Con todo, había una cualidad que incluso sus críticos reconocen: Gertz era persistente. Y conocía el aparato penal como pocos. Tenía método, obsesión por el detalle y una idea fija de orden institucional. No siempre funcionó, no siempre fue justa ni eficiente, pero era innegable que se trataba de un hombre que llevaba décadas pensando —de verdad pensando— en el sistema penal mexicano.

¿Entonces por qué renunció?

Porque la política no solo se derrumba por grandes actos de corrupción o colapsos institucionales. A veces cae por la presión inesperada del lugar menos imaginado. En este caso, una corona.

Todo estalló cuando México celebraba con júbilo el triunfo de Fátima Bosch como Miss Universo. Una mexicana ganando el certamen después de tantos años era un regalo para la narrativa nacional: orgullo, identidad, representación, el país hablando de algo luminoso por primera vez en semanas. Pero justo ahí, en plena celebración, comenzaron a circular los expedientes —sellados y empolvados en la FGR— relacionados con Raúl Rocha, presidente de la franquicia Miss Universo y vinculado en investigaciones mediáticas con presuntos contratos irregulares con Pemex.

La pregunta no era si existía una investigación. La pregunta era: ¿por qué se filtró justo ahora?

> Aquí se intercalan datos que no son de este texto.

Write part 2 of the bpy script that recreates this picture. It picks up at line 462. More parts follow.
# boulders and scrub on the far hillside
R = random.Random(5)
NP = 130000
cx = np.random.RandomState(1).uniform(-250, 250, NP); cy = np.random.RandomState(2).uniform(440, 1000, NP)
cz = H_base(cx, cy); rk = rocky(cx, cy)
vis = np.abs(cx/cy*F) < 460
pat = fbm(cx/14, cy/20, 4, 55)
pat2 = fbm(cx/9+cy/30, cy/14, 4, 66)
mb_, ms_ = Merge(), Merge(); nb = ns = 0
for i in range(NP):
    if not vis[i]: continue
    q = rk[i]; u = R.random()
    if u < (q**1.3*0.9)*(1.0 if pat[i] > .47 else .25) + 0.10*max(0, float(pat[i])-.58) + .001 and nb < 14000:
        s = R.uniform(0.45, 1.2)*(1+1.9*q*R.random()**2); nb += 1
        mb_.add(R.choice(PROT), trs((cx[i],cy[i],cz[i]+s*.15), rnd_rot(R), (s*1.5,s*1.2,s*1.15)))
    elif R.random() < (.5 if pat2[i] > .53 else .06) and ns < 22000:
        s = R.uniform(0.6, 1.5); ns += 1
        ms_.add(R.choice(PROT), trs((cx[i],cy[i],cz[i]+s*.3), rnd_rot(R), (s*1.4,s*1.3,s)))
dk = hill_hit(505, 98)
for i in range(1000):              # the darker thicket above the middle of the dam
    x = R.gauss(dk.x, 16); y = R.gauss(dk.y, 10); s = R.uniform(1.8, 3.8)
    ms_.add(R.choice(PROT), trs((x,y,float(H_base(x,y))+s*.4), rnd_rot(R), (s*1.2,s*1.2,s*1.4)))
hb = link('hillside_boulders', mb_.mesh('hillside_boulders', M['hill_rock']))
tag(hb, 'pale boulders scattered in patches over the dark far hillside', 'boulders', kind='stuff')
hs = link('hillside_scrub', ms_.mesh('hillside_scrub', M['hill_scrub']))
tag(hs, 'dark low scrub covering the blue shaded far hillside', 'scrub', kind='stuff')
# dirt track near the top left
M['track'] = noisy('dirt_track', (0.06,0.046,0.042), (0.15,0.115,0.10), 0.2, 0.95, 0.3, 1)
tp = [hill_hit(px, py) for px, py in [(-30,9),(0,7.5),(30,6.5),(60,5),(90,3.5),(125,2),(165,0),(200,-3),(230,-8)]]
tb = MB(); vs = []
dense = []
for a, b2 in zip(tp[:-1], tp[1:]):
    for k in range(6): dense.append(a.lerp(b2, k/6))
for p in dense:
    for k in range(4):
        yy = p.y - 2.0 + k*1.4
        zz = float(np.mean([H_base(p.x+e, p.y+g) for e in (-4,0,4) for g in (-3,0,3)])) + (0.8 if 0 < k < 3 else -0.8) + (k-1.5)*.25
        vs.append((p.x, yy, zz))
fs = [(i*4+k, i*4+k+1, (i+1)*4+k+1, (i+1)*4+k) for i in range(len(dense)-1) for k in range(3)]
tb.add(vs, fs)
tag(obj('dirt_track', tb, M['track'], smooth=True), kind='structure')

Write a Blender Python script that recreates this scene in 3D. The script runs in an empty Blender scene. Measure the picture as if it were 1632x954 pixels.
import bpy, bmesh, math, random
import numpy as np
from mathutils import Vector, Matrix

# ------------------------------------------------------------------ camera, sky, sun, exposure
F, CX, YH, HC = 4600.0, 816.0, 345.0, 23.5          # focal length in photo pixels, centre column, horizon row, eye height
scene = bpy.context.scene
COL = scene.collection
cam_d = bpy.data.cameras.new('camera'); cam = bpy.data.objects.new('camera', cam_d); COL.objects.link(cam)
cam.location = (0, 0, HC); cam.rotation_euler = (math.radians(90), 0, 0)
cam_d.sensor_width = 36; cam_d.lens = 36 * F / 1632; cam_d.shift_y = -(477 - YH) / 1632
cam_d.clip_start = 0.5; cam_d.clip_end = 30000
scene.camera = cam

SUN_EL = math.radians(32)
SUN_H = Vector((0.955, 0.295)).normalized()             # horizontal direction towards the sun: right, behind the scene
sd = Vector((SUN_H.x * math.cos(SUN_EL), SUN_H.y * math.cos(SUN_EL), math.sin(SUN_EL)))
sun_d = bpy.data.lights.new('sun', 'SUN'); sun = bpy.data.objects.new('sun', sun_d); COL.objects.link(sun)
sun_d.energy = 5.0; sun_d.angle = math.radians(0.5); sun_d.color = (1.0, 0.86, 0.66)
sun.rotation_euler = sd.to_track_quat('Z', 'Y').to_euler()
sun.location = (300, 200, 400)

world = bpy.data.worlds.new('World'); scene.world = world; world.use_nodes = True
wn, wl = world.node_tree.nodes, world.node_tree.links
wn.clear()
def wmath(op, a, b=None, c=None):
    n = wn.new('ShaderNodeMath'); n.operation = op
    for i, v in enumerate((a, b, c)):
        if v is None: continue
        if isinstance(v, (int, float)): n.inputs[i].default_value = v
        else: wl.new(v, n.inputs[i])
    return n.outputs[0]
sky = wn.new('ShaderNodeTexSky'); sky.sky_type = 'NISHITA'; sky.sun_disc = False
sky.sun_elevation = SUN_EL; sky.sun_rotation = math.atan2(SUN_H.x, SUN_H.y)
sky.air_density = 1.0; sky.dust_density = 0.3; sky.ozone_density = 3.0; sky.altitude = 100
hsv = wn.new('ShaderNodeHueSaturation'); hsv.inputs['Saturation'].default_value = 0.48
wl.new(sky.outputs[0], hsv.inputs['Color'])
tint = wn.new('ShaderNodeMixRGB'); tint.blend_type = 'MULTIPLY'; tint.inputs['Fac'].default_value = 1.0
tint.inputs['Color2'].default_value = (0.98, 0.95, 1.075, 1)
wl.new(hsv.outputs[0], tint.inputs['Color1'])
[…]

La respuesta implícita fue unánime: porque la FGR había perdido control interno. Porque intereses cruzados querían lastimar a la 4T. Porque la filtración no solo embarraba a un empresario, sino también a Bosch, la nueva joya mediática del país. Porque el triunfo, tan necesario en una nación saturada de malas noticias, se convirtió en combustible político en cuestión de horas. Porque México estaba celebrando una coronación, y alguien sacó un expediente que olía a guerra interna.

Eso, en Palacio Nacional, fue dinamita.

No se podía permitir que una victoria global, limpia y emocional, se convirtiera en pleito burocrático. Mucho menos cuando la Presidencia buscaba proyectar una nueva etapa institucional y evitar conflictos con la industria cultural y de entretenimiento que ya estaba devolviendo atención internacional al país. Gertz había sobrevivido a todo: a expedientes fallidos, a presiones, a audios filtrados, a críticas internacionales. Pero tocar un símbolo recién coronado fue otra cosa. Transformó un problema jurídico en un problema político. Y en México, los problemas políticos se resuelven de una sola forma: pidiendo renuncias.

El 27 de noviembre de 2025, presentó la suya.

Salió con un extraño nombramiento diplomático y un comunicado sin dramatismos, pero cargado de silencios. Fue la despedida de un fiscal que quiso ser reformador, que terminó siendo símbolo de poder concentrado y que cayó no por un caso penal, sino por una coronación que puso demasiados reflectores sobre sus polémicas.

Y así, la corona de Fátima Bosch terminó abollando algo más que el ego de los críticos: terminó abollando, también, el trono del fiscal más poderoso del México reciente.